The solution is to cut public sector pensions
There is always a well-known solution to every human problem—neat, plausible, and politically impossible. This should not stop us, as with the laddie and the new clothes, pointing it out.
No doubt nurses and teachers will be even more determined to strike later this week when they see how the pay gap between the public and private sectors persists in the latest official figures.
The Office for National Statistics said private sector pay increased by 7.2%, before adjusting for inflation, while the equivalent figure for the public sector was a meagre rise of 3.3% in the three months to the end of November.
With inflation running at 10.7% in the penultimate month of the year, it is not difficult to see why so many nurses and teachers have found themselves struggling to pay food and energy bills, while an increasing number queue at a food bank.

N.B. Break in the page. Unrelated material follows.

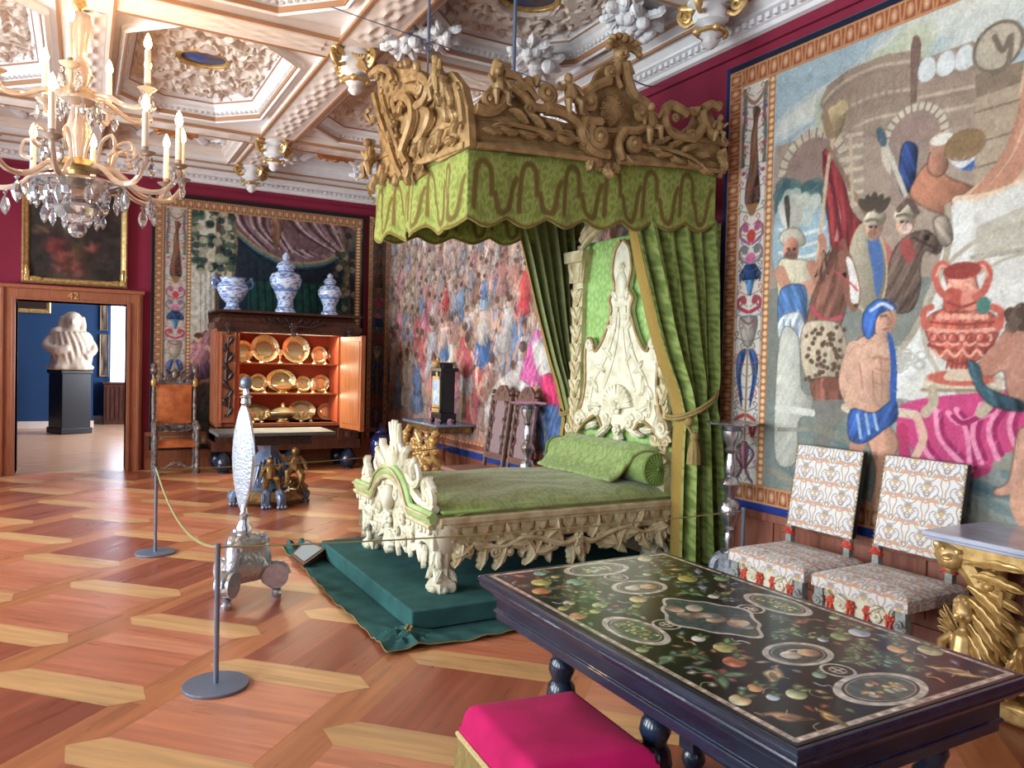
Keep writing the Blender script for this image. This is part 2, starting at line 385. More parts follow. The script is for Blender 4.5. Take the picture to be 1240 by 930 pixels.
# ================================================================ THE SETTING
# ---------------------------------------------------------------- parquet floor
S2 = math.sqrt(2)
def clip(poly, x0, x1, y0, y1):
    for ax, lim, sg in ((0, x0, 1), (0, x1, -1), (1, y0, 1), (1, y1, -1)):
        out = []
        for i in range(len(poly)):
            a, b = poly[i - 1], poly[i]
            ia, ib = (a[ax] - lim) * sg >= 0, (b[ax] - lim) * sg >= 0
            if ia != ib:
                t = (lim - a[ax]) / (b[ax] - a[ax]); out.append(tuple(a[k] + (b[k] - a[k]) * t for k in range(2)))
            if ib: out.append(b)
        poly = out
        if not poly: return poly
    return poly
def floor_mesh():
    v = []; f = []; c = []; g = []
    def put(pq, z, col, along):
        base = clip([((p + q) / S2, (q - p) / S2) for p, q in pq], XL, XR, YF, YB)
        if len(base) < 3: return
        o = len(v); sd = random.uniform(0, 50); k = random.uniform(0.93, 1.07); t = random.uniform(-0.03, 0.03)
        cl = lin(col)
        for x, y in base:
            p, q = (x - y) / S2, (x + y) / S2
            v.append((x, y, z)); c.append((cl[0] * k, cl[1] * k * (1 + t), cl[2] * k * (1 + t), 1))
            g.append((p * 1.3, q * 16, sd) if along == 'p' else (q * 1.3, p * 16, sd))
        f.append(tuple(range(o, len(v))))
    P0, PP, QQ, W = -2.64, 0.94, 0.94, 0.115
    for k in range(-13, 10):
        pc = P0 + PP * k
        for j in range(-14, 20): put([(pc - W, j), (pc + W, j), (pc + W, j + 1), (pc - W, j + 1)], 0.0, (184, 116, 76), 'q')  # cross bands coloured darker: grain-direction sheen put into the board colour
        for m in range(-14, 22):
            q = 3.52 - 0.465 * k + QQ * m
            pl, pr = pc, pc + PP
            put([(pl, q), (pl + W, q - W), (pr - W, q - W), (pr, q), (pr - W, q + W), (pl + W, q + W)], 0.0012, (206, 158, 108), 'p')
            q0, q1 = q - QQ + W, q - W; a, b = pl + W, pr - W; n = 5
            for i in range(n):
                if m % 2 == 0:
                    put([(a, q0 + (q1 - q0) * i / n), (b, q0 + (q1 - q0) * i / n), (b, q0 + (q1 - q0) * (i + 1) / n), (a, q0 + (q1 - q0) * (i + 1) / n)], 0.0006,
                        random.choice(((200, 126, 94), (192, 116, 86), (204, 132, 100))), 'p')
                else:
                    put([(a + (b - a) * i / n, q0), (a + (b - a) * (i + 1) / n, q0), (a + (b - a) * (i + 1) / n, q1), (a + (b - a) * i / n, q1)], 0.0006,
                        random.choice(((154, 84, 60), (146, 76, 54), (160, 90, 66))), 'q')
    me = bpy.data.meshes.new('floor'); me.from_pydata(v, [], f); me.update()
    at = me.color_attributes.new('Col', 'FLOAT_COLOR', 'POINT'); at.data.foreach_set('color', np.array(c, np.float32).ravel())
    gr = me.attributes.new('Grain', 'FLOAT_VECTOR', 'POINT'); gr.data.foreach_set('vector', np.array(g, np.float32).ravel())
    m = mat('floor_boards', (180, 110, 70), 0.3, vc=True, spec=0.5); nt = m.node_tree; N = nt.nodes; b = N['Principled BSDF']
    a = N.new('ShaderNodeAttribute'); a.attribute_name = 'Grain'
    n = N.new('ShaderNodeTexNoise'); n.inputs['Scale'].default_value = 1.6; n.inputs['Detail'].default_value = 7; nt.links.new(a.outputs['Vector'], n.inputs['Vector'])
    n2 = N.new('ShaderNodeTexNoise'); n2.inputs['Scale'].default_value = 0.9; n2.inputs['Detail'].default_value = 3; nt.links.new(a.outputs['Vector'], n2.inputs['Vector'])
    r = N.new('ShaderNodeMapRange'); r.inputs['From Min'].default_value = 0.35; r.inputs['From Max'].default_value = 0.66
    r.inputs['To Min'].default_value = 0.72; r.inputs['To Max'].default_value = 1.12
    ad = N.new('ShaderNodeMath'); ad.operation = 'ADD'; nt.links.new(n.outputs['Fac'], ad.inputs[0]); nt.links.new(n2.outputs['Fac'], ad.inputs[1])
    hf = N.new('ShaderNodeMath'); hf.operation = 'MULTIPLY'; hf.inputs[1].default_value = 0.5; nt.links.new(ad.outputs[0], hf.inputs[0]); nt.links.new(hf.outputs[0], r.inputs[0])
    mx = N.new('ShaderNodeMix'); mx.data_type = 'RGBA'; mx.blend_type = 'MULTIPLY'; mx.inputs[0].default_value = 1
    cc = N.new('ShaderNodeCombineColor'); [nt.links.new(r.outputs[0], cc.inputs[k]) for k in range(3)]
    nt.links.new(N['Color Attribute'].outputs['Color'] if 'Color Attribute' in N else [x for x in N if x.bl_idname == 'ShaderNodeVertexColor'][0].outputs['Color'], mx.inputs[6])
    nt.links.new(cc.outputs[0], mx.inputs[7]); nt.links.new(mx.outputs[2], b.inputs['Base Color'])
    r2 = N.new('ShaderNodeMapRange'); r2.inputs['To Min'].default_value = 0.2; r2.inputs['To Max'].default_value = 0.42; nt.links.new(n2.outputs['Fac'], r2.inputs[0]); nt.links.new(r2.outputs[0], b.inputs['Roughness'])
    return struct(link('floor', me, m, smooth=False))
floor = floor_mesh()
mb = MB(); mb.box(XL - 0.5, YF - 0.5, -0.2, XR + 0.4, YB, -0.01); struct(mb.build('floor_slab', M['wood_dark'], smooth=False))

# ---------------------------------------------------------------- walls
ZT = 4.95
WZ0, WZ1, WW = 0.75, 3.55, 0.72      # window sill, head, half width
mb = MB(); ys = [YF - 0.3]
for wy in WIN_Y: ys += [wy - WW, wy + WW]
ys.append(YB + 0.4)
for i in range(0, len(ys), 2): mb.box(XL - 0.35, ys[i], 0, XL, ys[i + 1], ZT)
for wy in WIN_Y:
    mb.box(XL - 0.35, wy - WW, 0, XL, wy + WW, WZ0); mb.box(XL - 0.35, wy - WW, WZ1, XL, wy + WW, ZT)
struct(mb.build('wall_left', M['wall_red'], smooth=False))
mb = MB(); xs = [XL - 0.3, -1.6 - WW, -1.6 + WW, 1.2 - WW, 1.2 + WW, XR + 0.3]
for i in range(0, 6, 2): mb.box(xs[i], YF - 0.35, 0, xs[i + 1], YF, ZT)
for wx in (-1.6, 1.2):
    mb.box(wx - WW, YF - 0.35, 0, wx + WW, YF, WZ0); mb.box(wx - WW, YF - 0.35, WZ1, wx + WW, YF, ZT)
struct(mb.build('wall_front', M['wall_red'], smooth=False))
n = 0
def window_frame(Mx):
    global n
    n += 1
    b = MB(Mx)   # local x across, y up, z into the room
    for x in (-WW, -0.03, WW - 0.07): b.box(x, WZ0, -0.2, x + 0.07, WZ1, -0.12)
    for z in (WZ0, 1.65, 2.6, WZ1 - 0.07): b.box(-WW, z, -0.2, WW, z + 0.07, -0.12)
    b.box(-WW - 0.1, WZ0 - 0.06, -0.12, WW + 0.1, WZ0, 0.1)
    o = struct(b.build('window_%d' % n, M['plaster_white'], smooth=False))
    p = MB(Mx); p.box(-WW, WZ0, -0.165, WW, WZ1, -0.16); p.build('pane', M['glass'], o, smooth=False)
for wy in WIN_Y: window_frame(Matrix(((0, 0, 1, XL), (1, 0, 0, wy), (0, 1, 0, 0), (0, 0, 0, 1))))
for wx in (-1.6, 1.2): window_frame(Matrix(((-1, 0, 0, wx), (0, 0, 1, YF), (0, 1, 0, 0), (0, 0, 0, 1))))
mb = MB(); mb.box(XR, YF - 0.3, 0, XR + 0.3, YB + 0.4, ZT); struct(mb.build('wall_right', M['wall_red'], smooth=False))
DX0, DX1, DZ = -0.76, 0.56, 2.34
mb = MB(); mb.box(XL - 0.3, YB, 0, DX0, YB + 0.4, ZT); mb.box(DX1, YB, 0, XR, YB + 0.4, ZT); mb.box(DX0, YB, DZ, DX1, YB + 0.4, ZT)
struct(mb.build('wall_back', M['wall_red'], smooth=False))
# dado boards under the tapestries
mb = MB()
mb.box(XR - 0.03, YF, 0, XR, YB, 0.58); mb.box(XR - 0.05, YF, 0, XR, YB, 0.14); mb.box(XR - 0.055, YF, 0.54, XR, YB, 0.6)
for k in range(12):
    y = -1.9 + k * 1.17; mb.box(XR - 0.045, y, 0.18, XR, y + 0.06, 0.54)
struct(mb.build('baseboard_right', M['dado'], smooth=False, bevel=0.004))
mb = MB()
for x0, x1 in ((XL, -1.0), (0.8, XR)):
    mb.box(x0, YB - 0.03, 0, x1, YB, 0.52); mb.box(x0, YB - 0.05, 0, x1, YB, 0.16); mb.box(x0, YB - 0.055, 0.48, x1, YB, 0.54)
struct(mb.build('baseboard_back', M['wood'], smooth=False, bevel=0.004))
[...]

It’s possible to go back and have a look at the numbers for public versus private sector pay. ASHE at the ONS is the source, open to anyone who can wrestle a spreadsheet. In 1997 public sector pay was some 101% of private. In 2010 115.8%, Last year, 2022, 115%. So forgive us if we don’t weep too much for the downtrodden public servants.
Of course, these numbers do not take account of the different skills, seniority and responsibility mixes in the jobs done - but all those figures suffer from that same problem so they are still comparable. The other thing they don’t account for - because they are the raw wages figures - are the details of further compensation. Job security, differences in sick and maternity pay perhaps and the biggie, pensions.
Meanwhile, other public sector staff are taking industrial action – ambulance drivers, nurses and rail workers – with others also threatening to walk out.
The NEU argues strikes are about maintaining teachers’ real pay against the background of double-digit inflation. It calculates teachers have suffered a 23pc pay cut in real terms since 2010. The union says: “This is not about a pay rise but correcting historic real-terms pay cuts”.
But the NEU’s headline figures do not tell the whole story, because they ignore the value of the “deferred salary” teachers earn through their generous defined benefit pensions, a guaranteed inflation-linked pension for life, based on salary and years worked – a major part of total public sector pay.
The annual cost to taxpayers of new public sector pensions – calculated just like private sector pensions – are published in individual pension scheme accounts.
The Teachers Pension Scheme accounts show that from 2010 to 2022 the annual cost to taxpayers of pensions, after teachers’ own contributions, shot up from 15.5pc to 67pc of salary – two thirds of salary – largely because of lower real interest rates.
Adding pensions to salary to get total pay paints a very different picture – rather than a 23pc fall in real terms, teachers' total pay and pensions has gone up by 10pc.
At which point a little theory. The aim of a pension is to accord with the lifetime income hypothesis, which assumes that we’d like to smooth our incomes. We work for 30 to 40 years, we live for perhaps 80. Rather than feast in our working years then starve we save some of that working life income to pay for the Golden Years. The theory can be extended to our borrowing before working wages arrive then paying off the loans when they do. We smooth that total working compensation over all of our living years that is.
This is true whether we call it paying taxes to gain access to welfare, making pension contributions to gain an annuity or taking out student loans. We smooth a working life’s income over all of life. It’s possible to argue with the details of this, but the base idea is obviously true.
One of those details is that an assumption is made - we’d like to have largely the same consumption possibilities over that lifetime which the working years must pay for. That might not be wholly true - consumption desires among the over-90s might be rather lower than among the sprightly 70 year olds. Fewer cruises and skydiving adventures desired perhaps - possibly offset by care costs, possibly not. But details - the base idea of smoothing is clearly true.
So, what actually is the complaint being made here? Among those teachers, public servants in general, too much of their working compensation is in delayed wages - those pensions - and not enough in current wages. The solution is therefore obvious. Cut the pensions to pay more in current wages.
Neat, plausible, and politically impossible.
In a well accounted for world those future pensions would be part of the national debt. For they are promises of future bounty from the nation’s government. For near all of them there is no fund, no pot of capital - they are simply a claim upon future tax revenues, where there is a notional fund the fallback is still tax revenues. We are not in a well accounted for world. Those pension liabilities are off the books in a manner that a corporation would be closed down and bankrupted for trying.
Therefore, while raising wages now and lowering wages then should have no effect upon the government accounts - if they were properly kept - they would in fact have an effect - because those government accounts are not properly kept.
It is still the correct solution though. Cut public sector pensions to raise public sector pay. Unless, of course, once we’ve included the value of those pensions into those public sector pay packets we just decide to cut them anyway.